Rousseau, Epictetus, and Murdoch each show how to recover attention from status theater.

Part II - What 3 Philosophers Help Us See

1) Jean-Jacques Rousseau

Rousseau distinguishes natural self-regard from socially inflated self-regard. Natural self-regard helps you survive and care for yourself. Inflated self-regard depends on public ranking and endless approval.

This distinction explains why comparison often feels bottomless. If worth comes from relative position, then someone is always ahead, and peace never arrives.

Rousseau does not say ignore society entirely. He says notice how easily society teaches you to confuse recognition with value.

Practical takeaway: when envy appears, ask: is this a real need, or a need to be seen as superior?

2) Epictetus

Epictetus brings the control distinction back into the conversation. You cannot govern other people's gifts, luck, timing, or attention. You can govern your effort, standards, and conduct.

Comparison pain often spikes when we stare at uncontrollable variables. Stoicism redirects energy toward what can actually be trained.

For example, instead of "They are ahead of me," ask "What skill can I improve this week?" One question produces envy. The other produces movement.

Practical takeaway: convert every comparison thought into one controllable action within 24 hours.

3) Iris Murdoch

Murdoch argues that moral life depends on attention to reality. Ego narrows attention around self-image. Good attention widens it toward what is actually there: people, tasks, needs, beauty, truth.

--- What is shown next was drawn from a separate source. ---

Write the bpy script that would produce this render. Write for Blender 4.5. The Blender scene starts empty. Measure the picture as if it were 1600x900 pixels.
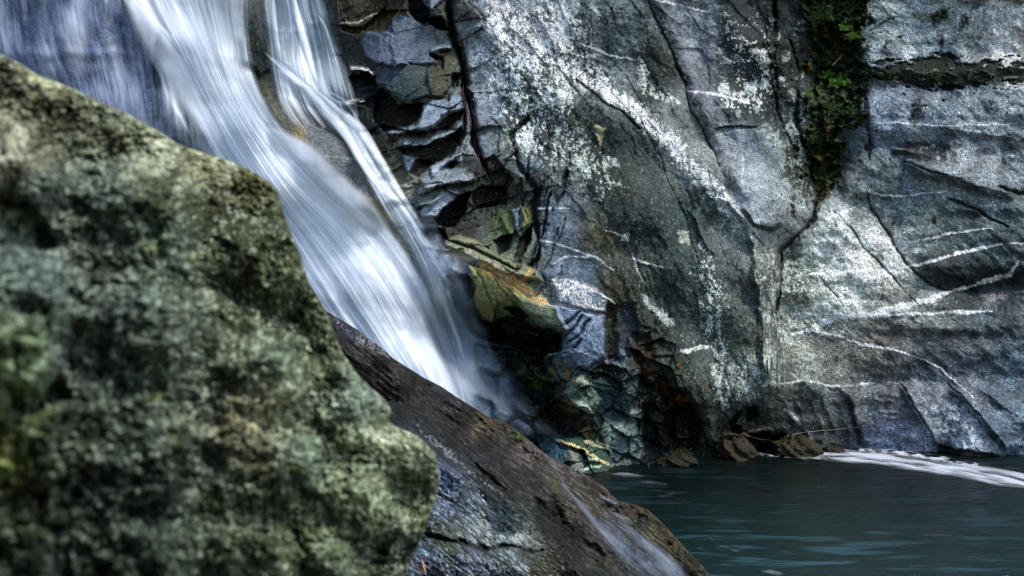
import bpy, math, random
import numpy as np
from mathutils import Vector

R = math.radians
random.seed(7)
C = bpy.context.scene.collection
sc = bpy.context.scene

# ------------------------------------------------------------------ camera, light, exposure
CAM_H = 2.4            # height of the eye above the pool
F = 1555.0             # focal length in photo pixels (35 mm lens on 36 mm)
cam_d = bpy.data.cameras.new('camera')
cam = bpy.data.objects.new('camera', cam_d); C.objects.link(cam)
cam.location = (0, 0, CAM_H); cam.rotation_euler = (R(90), 0, 0)
cam_d.sensor_width = 36; cam_d.lens = 35
cam_d.clip_start = 0.05; cam_d.clip_end = 500
cam_d.dof.use_dof = True; cam_d.dof.focus_distance = 13.0; cam_d.dof.aperture_fstop = 4.4
sc.camera = cam

SUN_EL, SUN_AZ = 58.0, 118.0    # azimuth of the sun, clockwise from +Y (away from camera)
w = bpy.data.worlds.new('World'); sc.world = w; w.use_nodes = True
nt = w.node_tree; nt.nodes.clear()
sky = nt.nodes.new('ShaderNodeTexSky'); sky.sky_type = 'NISHITA'; sky.sun_disc = False
sky.sun_elevation = R(SUN_EL); sky.sun_rotation = R(SUN_AZ)
bg = nt.nodes.new('ShaderNodeBackground'); bg.inputs['Strength'].default_value = 0.11
out = nt.nodes.new('ShaderNodeOutputWorld')
nt.links.new(sky.outputs[0], bg.inputs[0]); nt.links.new(bg.outputs[0], out.inputs[0])
sl = bpy.data.lights.new('sun', 'SUN'); sl.energy = 1.5; sl.angle = R(14); sl.color = (1.0, 0.96, 0.9)
so = bpy.data.objects.new('sun', sl); C.objects.link(so)
sd = Vector((math.sin(R(SUN_AZ))*math.cos(R(SUN_EL)), math.cos(R(SUN_AZ))*math.cos(R(SUN_EL)), math.sin(R(SUN_EL))))
so.rotation_euler = (-sd).to_track_quat('-Z', 'Y').to_euler()
so.location = (6, -4, 12)
vs = sc.view_settings
vs.view_transform = 'Standard'; vs.look = 'None'; vs.gamma = 1.0; vs.exposure = 1.2; vs.use_curve_mapping = False
sc.cycles.transparent_max_bounces = 32
sc.cycles.max_bounces = 6; sc.cycles.use_denoising = True; sc.cycles.filter_width = 1.1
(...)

Comparison shrinks attention into a mirror. Murdoch invites us to look outward with precision and care. This is not self-erasure. It is liberation from constant self-display.

In practice, this means admiring others without turning admiration into self-contempt. Their excellence can become information and inspiration, not accusation.

Practical takeaway: each day, name one concrete thing you respect in someone else, then apply the principle to your own work.

Part III - A Practical Closing

Comparison will not disappear completely. The aim is to prevent it from governing identity.

Try a one-week comparison reset. Keep the process practical and trackable.

By day seven, you should feel less scattered and more oriented toward your own standards.

  1. Cut passive social scrolling by half.
  2. Define three personal metrics you control (for example: hours of deep work, quality conversations, sleep consistency).
  3. Convert envy into one action within 24 hours.
  4. Practice one act of sincere admiration without self-attack each day.